Desde hace una semana, porque la tradición reclama a las Cantaderas el domingo anterior al cinco de octubre, la ciudad ha sido fiesta. Ha sido cultura y tradición, traídos de otros tiempos en los que el Reino de León tenía su propia historia, antes de que intentaran borrársela. Hoy hace siete días que 370 pendones fueron enarbolados, con el orgullo de nuestros pueblos bordado en sus paños. San Marcos los vio llegar bien temprano y congregarse ante sus piedras, donde se izaron, bailando al son del himno de León. Y ya, dueños del cielo, fueron rasgando el aire por Gran Vía de San Marcos, cruzando la Inmaculada hasta Santo Domingo, para después subir la Calle Ancha hasta la Plaza de la Regla. Pendoneros maestros y profanos, acompañados en todo momento de música, bailes de su comarca y orgullo de sus paisanos, representando la zona o el pueblo del que vienen, por aquello de que «las campanas y el pendón, del pueblo son» como he leído en la página ‘Concejos.org’. Y ya, ante la Pulchra Leonina, hasta los pendones se rinden, se dejan bajar a tierra y atarse a las verjas que rodean la catedral. Allí, a modo de centinelas, ven llegar a las cien doncellas que los Reyes asturleoneses pagaban anualmente a los califas musulmanes. Las Cantaderas. También ellas, llegadas del pasado con sus mejores galas, avanzan desde el Ayuntamiento hasta la Catedral para cumplir el tradicional foro y oferta, para después dirigirse a la Plaza del Grano, al encuentro de los Carros Engalanados tirados por parejas de vacas, burros o caballos. Carros decorados con cacharros, ristras de ajos o pimientos, aperos de labranza, colchas, telas multicolores, hogazas o flores… todo sirve para convertir una carreta en una auténtica obra de arte.

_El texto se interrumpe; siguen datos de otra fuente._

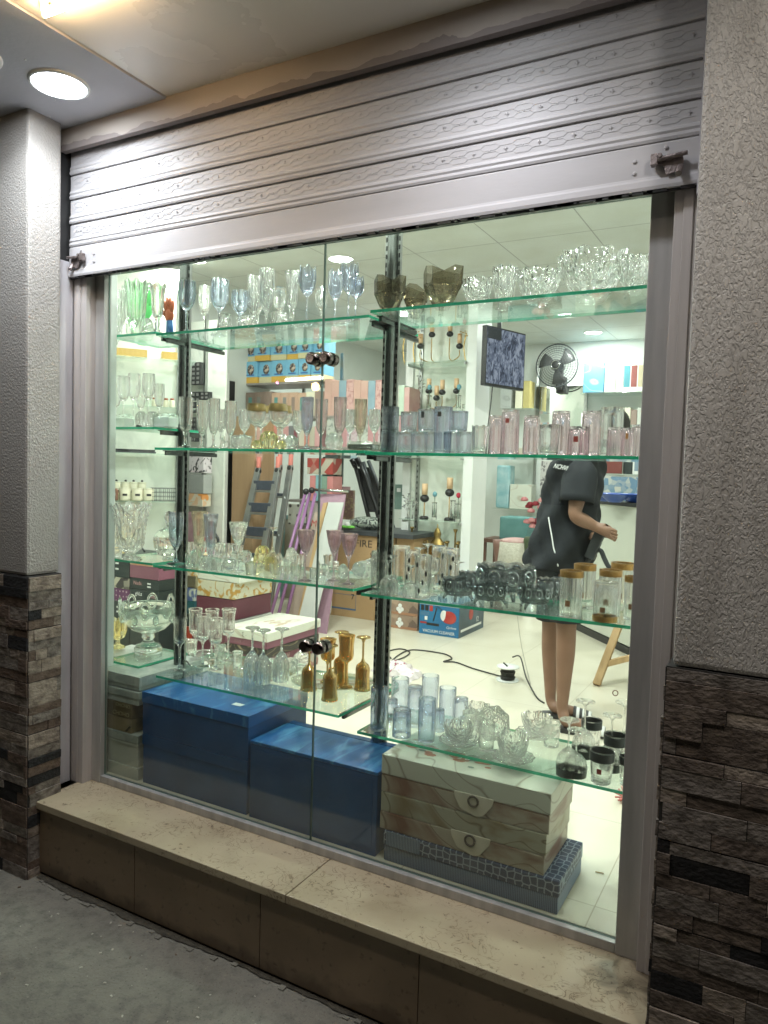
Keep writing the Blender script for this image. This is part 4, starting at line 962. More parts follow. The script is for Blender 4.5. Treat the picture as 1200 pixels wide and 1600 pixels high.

Mientras, por la ventana que da a Oriente hemos visto cómo inician una guerra nueva, dentro de su eterna guerra, oscureciendo aún más el cielo de Europa y asustando un poco más al mundo, el ventanal de alante muestra el Mercado Medieval de las Tres Culturas, convirtiendo el entorno de San Isidoro en un mundo multicolor, donde aflora el legado de las tres culturas que tuvimos y durante días, conviven cristianos, judíos y musulmanes. Todos caben en el mismo espacio sin necesidad de misiles. Los juglares también abandonaron los libros y ocuparon nuestras calles con sus flautas, cánticos y cuentacuentos, rodeados de miel, embutidos, panes y todo tipo de productos artesanos. Esta semana he visto riadas de gente celebrando la vida por las calles y un nuevo éxodo en Europa, de gente con la vida apretujada en una maleta, esquivando la muerte. Mientras el cielo de León se iluminaba con más de doscientos drones creando monumentos en el aire, el cielo iraní era iluminado por misiles, destruyendo hogares. El mismo día que unos niños eran fotografiados con trajes tradicionales de su comarca, para conservar su historia, otros niños eran fotografiados sobre un misil ya usado, inmortalizando la guerra.
Hoy acaban las fiestas de León y mañana se cumple un año del ataque de Hamás a Israel. Es fácil resumir cómo la tradición tomó nuestras calles y el orgullo de cada pueblo llegó por distintos caminos para compartir emoción y entonar el mismo himno en nuestras plazas. Será por historia que contar y cantar. Pero el otro tema, como siempre que algo me resulta inabarcable, busco lo más pequeño para expresar lo enorme. El único resumen posible para un genocidio es que Tala murió cuando nacía septiembre. Tenía diez años y unos patines de color rosa. En ellos cabía la guerra entera.